South Africa’s electricity sector is in the middle of a seismic shift. For decades, Eskom, the state-owned utility, was the backbone of national power generation and distribution. But as Eskom’s reliability has collapsed, dragging the economy into rolling blackouts, Independent Power Producers (IPPs) have surged forward as the country’s new energy saviours.
This transition raises a critical question: is South Africa fixing its power crisis, or simply trading one problem for another?
For most of its history, Eskom was the pride of South Africa. Founded in 1923, it became one of the largest utilities in the world, generating over 90% of the country’s electricity through coal-fired plants. Its dominance was rooted in three advantages:
- Scale and Coverage – Eskom’s centralized structure allowed it to power even remote communities, building South Africa’s energy infrastructure at unprecedented speed.
- Control Over Pricing – As a state-owned monopoly, Eskom could (in theory) keep electricity affordable, shielding consumers from global market shocks.
- National Sovereignty – Critical energy infrastructure remained firmly in South African hands, reducing exposure to foreign dependency.
But Eskom’s monopoly also created vulnerabilities. Years of underinvestment, corruption, political interference, and dependence on aging coal plants left it unable to meet growing demand. Load-shedding became a permanent feature of daily life. Debt ballooned to over R400 billion, leaving Eskom financially crippled.
In short: Eskom went from national champion to national liability.
The Rise of Independent Power Producers
Enter Independent Power Producers (IPPs), private companies generating electricity from renewable sources like solar, wind, and battery storage. Backed by both local and foreign investment, IPPs have stepped into the gap created by Eskom’s decline.
The South African government’s Renewable Energy Independent Power Producer Procurement Programme (REIPPPP) has attracted billions in investment since 2011. Today, IPPs account for thousands of megawatts of capacity, and new projects are rapidly being approved.
Their appeal lies in four major strengths:
- Speed and Flexibility – Unlike Eskom’s cumbersome bureaucracy, IPPs can build projects faster, scaling generation within 18–24 months.
- Diversity and Competition – Multiple players reduce reliance on a single utility, injecting resilience into the grid.
- Renewable Transition – IPPs are driving South Africa toward clean energy, reducing emissions and dependence on coal.
- Pricing Certainty – Long-term Power Purchase Agreements (PPAs) allow businesses and municipalities to secure stable electricity prices.
In many ways, IPPs look like the future Eskom could never deliver.
However, IPPs come with their own risks, of which could recreate the very problems Eskom caused:
- Foreign Ownership – Many IPPs are backed by foreign companies.

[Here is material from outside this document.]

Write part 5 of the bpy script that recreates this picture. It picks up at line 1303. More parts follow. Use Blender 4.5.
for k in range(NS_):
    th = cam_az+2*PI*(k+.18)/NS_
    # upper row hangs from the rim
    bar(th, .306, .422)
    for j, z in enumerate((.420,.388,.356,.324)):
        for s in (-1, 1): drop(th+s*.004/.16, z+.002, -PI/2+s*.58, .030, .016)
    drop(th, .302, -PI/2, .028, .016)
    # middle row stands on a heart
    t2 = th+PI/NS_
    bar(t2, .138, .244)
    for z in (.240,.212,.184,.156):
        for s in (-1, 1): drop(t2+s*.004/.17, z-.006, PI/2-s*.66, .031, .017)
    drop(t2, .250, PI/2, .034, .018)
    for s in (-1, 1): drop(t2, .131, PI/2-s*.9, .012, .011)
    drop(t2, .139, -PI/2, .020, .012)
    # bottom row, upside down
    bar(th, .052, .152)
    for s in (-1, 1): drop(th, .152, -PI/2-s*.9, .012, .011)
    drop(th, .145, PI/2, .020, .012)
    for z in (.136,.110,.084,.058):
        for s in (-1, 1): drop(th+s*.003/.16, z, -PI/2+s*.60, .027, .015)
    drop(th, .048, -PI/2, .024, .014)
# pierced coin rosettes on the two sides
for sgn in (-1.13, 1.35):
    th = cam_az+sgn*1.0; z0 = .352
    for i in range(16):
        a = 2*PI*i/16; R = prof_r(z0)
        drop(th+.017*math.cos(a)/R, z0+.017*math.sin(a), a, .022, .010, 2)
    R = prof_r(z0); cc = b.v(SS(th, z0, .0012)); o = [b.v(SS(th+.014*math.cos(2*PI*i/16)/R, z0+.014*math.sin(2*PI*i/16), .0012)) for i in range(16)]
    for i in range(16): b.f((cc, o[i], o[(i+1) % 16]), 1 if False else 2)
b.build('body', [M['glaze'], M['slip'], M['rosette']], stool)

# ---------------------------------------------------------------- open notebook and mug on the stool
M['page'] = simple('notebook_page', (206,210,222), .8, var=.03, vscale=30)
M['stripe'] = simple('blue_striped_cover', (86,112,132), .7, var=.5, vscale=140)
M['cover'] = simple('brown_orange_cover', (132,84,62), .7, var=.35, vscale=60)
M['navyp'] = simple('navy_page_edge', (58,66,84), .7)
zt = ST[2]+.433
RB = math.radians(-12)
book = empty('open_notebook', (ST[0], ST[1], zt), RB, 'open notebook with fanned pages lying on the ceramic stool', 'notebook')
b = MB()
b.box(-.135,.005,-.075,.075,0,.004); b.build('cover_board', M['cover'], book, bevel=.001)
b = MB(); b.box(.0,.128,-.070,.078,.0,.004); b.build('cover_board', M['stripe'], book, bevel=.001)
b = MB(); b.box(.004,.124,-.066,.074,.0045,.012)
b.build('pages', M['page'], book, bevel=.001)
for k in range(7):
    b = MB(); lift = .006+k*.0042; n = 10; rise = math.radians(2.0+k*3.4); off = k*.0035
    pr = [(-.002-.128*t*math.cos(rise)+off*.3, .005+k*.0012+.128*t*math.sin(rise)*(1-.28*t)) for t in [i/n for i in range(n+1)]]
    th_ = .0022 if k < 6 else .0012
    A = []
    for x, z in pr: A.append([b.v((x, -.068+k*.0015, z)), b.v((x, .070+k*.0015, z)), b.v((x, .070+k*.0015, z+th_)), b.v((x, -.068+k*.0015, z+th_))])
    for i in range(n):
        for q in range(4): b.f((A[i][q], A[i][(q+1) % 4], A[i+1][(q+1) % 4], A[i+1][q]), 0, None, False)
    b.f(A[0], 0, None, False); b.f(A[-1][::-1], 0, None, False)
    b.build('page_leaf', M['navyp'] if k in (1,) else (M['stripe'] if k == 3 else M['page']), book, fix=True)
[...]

This raises concerns about ceding critical infrastructure to global investors, potentially exposing South Africa to geopolitical shocks.
- Market Consolidation – If a handful of big IPPs dominate, South Africa could face a new oligopoly with power to influence prices and policy.

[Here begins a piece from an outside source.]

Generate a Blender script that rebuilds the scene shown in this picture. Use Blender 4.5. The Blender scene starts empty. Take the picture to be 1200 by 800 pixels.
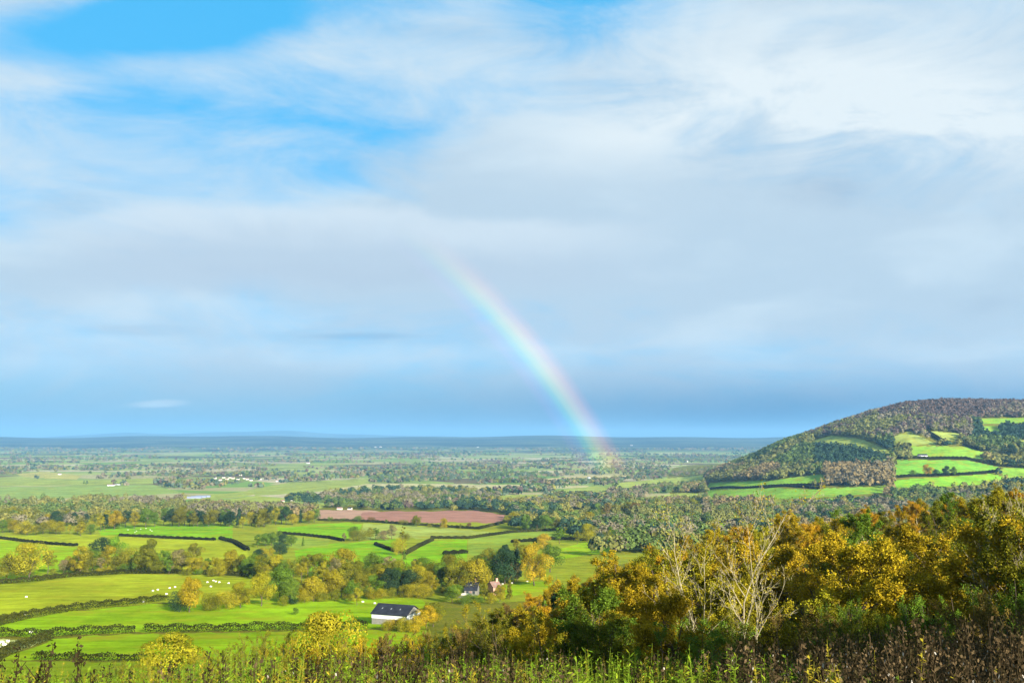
import bpy, math, random
import numpy as np

# ------------------------------------------------------------------ camera
FPX, HY = 1050.0, 513.0                       # focal length and horizon row on a 1200 x 800 frame
PITCH = math.atan((HY - 400.0) / FPX)
scn = bpy.context.scene
COL = scn.collection
cam_d = bpy.data.cameras.new("camera")
cam_d.sensor_width = 36.0
cam_d.lens = 36.0 * FPX / 1200.0
cam_d.clip_start, cam_d.clip_end = 0.1, 120000.0
cam = bpy.data.objects.new("camera", cam_d)
cam.rotation_euler = (math.pi / 2 + PITCH, 0, 0)
COL.objects.link(cam)
scn.camera = cam

# ------------------------------------------------------------------ exposure / render
EXPO = 1.7
vs = scn.view_settings
scn.display_settings.display_device = 'sRGB'
vs.view_transform = 'Standard'
vs.look = 'None'
vs.exposure = EXPO
vs.gamma = 1.0
vs.use_curve_mapping = False
cy = scn.cycles
cy.max_bounces = 5
cy.diffuse_bounces = 3
cy.glossy_bounces = 1
cy.transmission_bounces = 3
cy.transparent_max_bounces = 8
cy.volume_bounces = 0
cy.use_denoising = True
cy.denoising_prefilter = 'ACCURATE'
cy.use_adaptive_sampling = False

# ------------------------------------------------------------------ sun
SUN_EL, SUN_AZ = math.radians(20.0), math.radians(147.6)     # azimuth clockwise from +Y
SUN_DIR = np.array([math.cos(SUN_EL) * math.sin(SUN_AZ), math.cos(SUN_EL) * math.cos(SUN_AZ), math.sin(SUN_EL)])
sun_d = bpy.data.lights.new("sun", 'SUN')
sun_d.energy = 5.0
sun_d.angle = math.radians(0.5)
sun_d.color = (1.0, 0.93, 0.80)
sun = bpy.data.objects.new("sun", sun_d)
from mathutils import Vector
sun.rotation_euler = Vector(SUN_DIR).to_track_quat('Z', 'Y').to_euler()
COL.objects.link(sun)


# ------------------------------------------------------------------ node helpers
class NT:
    def __init__(s, tree):
        s.t = tree
        s.n = tree.nodes
        s.l = tree.links

    def node(s, kind, **kw):
        n = s.n.new(kind)
        for k, v in kw.items():
            setattr(n, k, v)
        return n

    def put(s, sock, v):
        if hasattr(v, 'is_output'):
            s.l.new(v, sock)
        elif isinstance(v, (tuple, list)) and len(v) == 3 and sock.type == 'RGBA':
            sock.default_value = (*v, 1.0)
        else:
            sock.default_value = v

    def m(s, op, a, b=0.0, c=0.0, clamp=False):
        n = s.node('ShaderNodeMath', operation=op)
        n.use_clamp = clamp
        s.put(n.inputs[0], a)
        s.put(n.inputs[1], b)
        s.put(n.inputs[2], c)
        return n.outputs[0]

    def ss(s, v, a, b, o0=0.0, o1=1.0):
        n = s.node('ShaderNodeMapRange', interpolation_type='SMOOTHSTEP')
        s.put(n.inputs['Value'], v)
        n.inputs['From Min'].default_value = a
        n.inputs['From Max'].default_value = b
        n.inputs['To Min'].default_value = o0
        n.inputs['To Max'].default_value = o1
        return n.outputs[0]

    def mix(s, f, a, b, mode='MIX'):
        n = s.node('ShaderNodeMix', data_type='RGBA', blend_type=mode)
        s.put(n.inputs[0], f)
        s.put(n.inputs[6], a)
        s.put(n.inputs[7], b)
        return n.outputs[2]

    def noise(s, vec, scale, detail=4.0, rough=0.55, dist=0.0):
        n = s.node('ShaderNodeTexNoise')
        s.put(n.inputs['Vector'], vec)
        n.inputs['Scale'].default_value = scale
        n.inputs['Detail'].default_value = detail
        n.inputs['Roughness'].default_value = rough
        n.inputs['Distortion'].default_value = dist
        return n.outputs['Fac']

    def scale(s, vec, v):
        n = s.node('ShaderNodeVectorMath', operation='MULTIPLY')
        s.put(n.inputs[0], vec)
        n.inputs[1].default_value = v
        return n.outputs[0]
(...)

- Energy Inequality – Wealthy municipalities and industries can easily tap into IPPs, while poor or rural communities may remain dependent on Eskom’s failing grid, deepening inequality.

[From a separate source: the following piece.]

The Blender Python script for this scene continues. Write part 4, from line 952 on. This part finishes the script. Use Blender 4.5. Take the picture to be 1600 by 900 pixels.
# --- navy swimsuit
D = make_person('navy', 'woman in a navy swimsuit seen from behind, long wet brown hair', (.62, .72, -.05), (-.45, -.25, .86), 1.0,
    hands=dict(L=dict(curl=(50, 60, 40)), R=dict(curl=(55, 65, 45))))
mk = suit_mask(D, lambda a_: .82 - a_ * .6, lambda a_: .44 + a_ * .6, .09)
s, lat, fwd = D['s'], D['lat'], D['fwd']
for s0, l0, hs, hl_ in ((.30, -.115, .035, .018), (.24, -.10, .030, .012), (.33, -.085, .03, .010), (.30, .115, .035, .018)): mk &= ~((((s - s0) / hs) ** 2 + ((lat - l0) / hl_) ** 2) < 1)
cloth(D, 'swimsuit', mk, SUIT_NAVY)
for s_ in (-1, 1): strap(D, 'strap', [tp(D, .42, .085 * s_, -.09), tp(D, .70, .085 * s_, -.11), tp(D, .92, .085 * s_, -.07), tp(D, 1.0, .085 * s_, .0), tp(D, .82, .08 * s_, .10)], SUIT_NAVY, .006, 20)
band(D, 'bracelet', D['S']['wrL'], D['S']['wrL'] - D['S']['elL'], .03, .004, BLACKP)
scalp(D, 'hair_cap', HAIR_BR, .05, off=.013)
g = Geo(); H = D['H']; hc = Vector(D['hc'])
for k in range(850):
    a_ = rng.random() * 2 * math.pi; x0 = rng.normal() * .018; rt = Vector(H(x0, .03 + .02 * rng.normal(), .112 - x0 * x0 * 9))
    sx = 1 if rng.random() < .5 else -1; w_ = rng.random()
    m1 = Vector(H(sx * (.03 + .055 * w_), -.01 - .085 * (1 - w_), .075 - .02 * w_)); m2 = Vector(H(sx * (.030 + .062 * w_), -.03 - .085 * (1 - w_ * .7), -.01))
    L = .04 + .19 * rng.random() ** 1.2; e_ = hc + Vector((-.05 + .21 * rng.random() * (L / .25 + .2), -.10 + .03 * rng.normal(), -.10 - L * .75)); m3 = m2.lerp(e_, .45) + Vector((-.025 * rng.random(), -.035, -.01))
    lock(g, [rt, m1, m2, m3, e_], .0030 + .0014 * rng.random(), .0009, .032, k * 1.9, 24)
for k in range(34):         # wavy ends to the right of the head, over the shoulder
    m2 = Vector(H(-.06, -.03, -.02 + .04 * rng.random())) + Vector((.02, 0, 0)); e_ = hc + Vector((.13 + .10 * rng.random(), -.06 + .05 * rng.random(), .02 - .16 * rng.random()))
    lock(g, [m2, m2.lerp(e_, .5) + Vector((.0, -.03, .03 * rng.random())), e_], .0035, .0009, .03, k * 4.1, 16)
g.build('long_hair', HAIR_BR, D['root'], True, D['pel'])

- Transmission Bottlenecks – Eskom still owns the transmission infrastructure. If the grid cannot handle the rapid influx of renewable projects, bottlenecks could paralyze the system.
Thus, IPPs are not a silver bullet, they are a double-edged sword.
Eskom vs IPPs: A Head-to-Head Comparison
Criteria | Eskom | IPPs |
Ownership | State-owned monopoly | Private, often foreign-owned |
Energy Source | Mostly coal (80%+) | Solar, wind, batteries (renewables-driven) |
Speed of Expansion | Slow, bureaucratic, underfunded | Fast, agile, investment-driven |
Pricing | Historically low, but now rising sharply | PPA stability, but long-term risks remain |
Reliability | Declining, plagued by breakdowns | High potential, but grid integration is key |
Equity | National coverage (though unreliable) | Risk of serving mainly wealthier customers |
Debt/Finance | Over R400 billion in debt | Privately financed, capital-attracting |
National Control | Fully South African | Risk of foreign dominance |
Also read: How Policy Missteps Threaten Nigeria’s Renewable Energy Goals
The debate is not about choosing Eskom or IPPs, but about how to balance both in a way that ensures equity, sustainability, and resilience.
- Eskom as Transmission Backbone – Eskom should reinvent itself as a lean, efficient transmission operator, maintaining and expanding the national grid. Its role as a generator should diminish over time.
- IPPs as Generators – Private companies can build and operate renewable plants, but under strict regulation to ensure pricing fairness, community benefits, and local participation.
- Regulatory Guardrails – South Africa needs robust oversight to prevent IPPs from consolidating into a new monopoly. This includes fair access rules, transparent pricing, and mandatory community reinvestment.
- Inclusive Energy Transition – Policies must ensure that poor and rural areas benefit, through decentralized microgrids, community solar projects, and subsidies for equitable access.